Contrary to what the images of the built projects suggested, color was almost not to be found in the drawings we visited. With very few exceptions, a couple of highlights were visible in specific elements, although the color used was not meant to be the color they would later have in their built tangible form, being once again a diagrammatic expression. Looking at the available photographs of the built works, we are led to assume the paints, hues and shades were decided on site, during construction; perhaps even the use of color at all being in limbo until such moment.
It was felt that each drawing took a long time to be done, probably with lots of cigarettes in between. The exactness of each line, and the lack of variables between versions, suggested so. Each page was dedicated to one kind of drawing and the following pages would refer, reflect, and repeat the same drawing. Here and there, some xeroxed copies were to be found, just to, once again, be redrawn over themselves once more. Frequently, tiny textual annotations conveyed the multiple dimensions of the details being drawn – steps, handrails, shelves. As refered, very rarely, a perspective would support the main reflection on the page, appearing in a discrete manner in a corner; contrary to Siza’s, Riva’s pages were “closed” once the drawing they were supposed to present was done.
Speculation. “A composer.”
The available layers of the Umberto Riva’s archive we navigated through is an ultra-consistent group of drawings. Constant in their format, in their means, maybe even in their goals. It is a portfolio that refers to a very specific project methodology that was experimented with and repeated over decades with no apparent contradictions. It is conservative; if one was to take just one random page from a random folder, it would be difficult to guess to which time or project it would belong. Maybe that is a great achievement, a kind of all-encompassing consistent inconsistency.
Perhaps, Riva’s projects have no age, and don’t belong to a specific time. From the quasi-brutalist early vacations homes until the light steel staircase of Casa Righi, all could have happened in the early 60’s, in the late 90’s, or somewhere in between. The deeper one dives into his drawings, the clearer that idea becomes.
Going back to the start, form – in its most direct expression - was there, that is evident. But the autonomy Riva referred to, was not the same we were looking for, or at least not in the same way. Indeed, forms through his drawings were freer than most, but were still a means to an end, not an end in themselves. Each angle, and the intersection of such angle with a careful curve, was there to provide a shelf and bring the frame of a window a bit further, not to be just “a drawing” as we had naively assumed.

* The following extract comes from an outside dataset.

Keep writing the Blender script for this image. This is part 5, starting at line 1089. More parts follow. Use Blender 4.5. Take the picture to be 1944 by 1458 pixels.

Riva was a composer. From the available materials, it is difficult to imagine otherwise. No strong concept or one main idea driven architecture would produce his spaces and objects. His instinct had to be there, making him fundamental for the whole process, the constant. We have to wonder about his theoretical basis for winning arguments (with clients or with collaborators in his practice): where there some? Some drawings leave an idea of a highly precise accidental method, if such could exist. His way of developing a project was depending on his own intellect, and probably very hard to pass on to his sucessors as a method. Maybe, we wonder, that’s why his architecture has been less known compared to the architecture of others from his generation. His built projects were the final stage of his work, allowing for contemplation over rationalization. He kept insisting on each drawing, even if we couldn’t distinguish between the endless iterations; but maybe that was our problem, not his.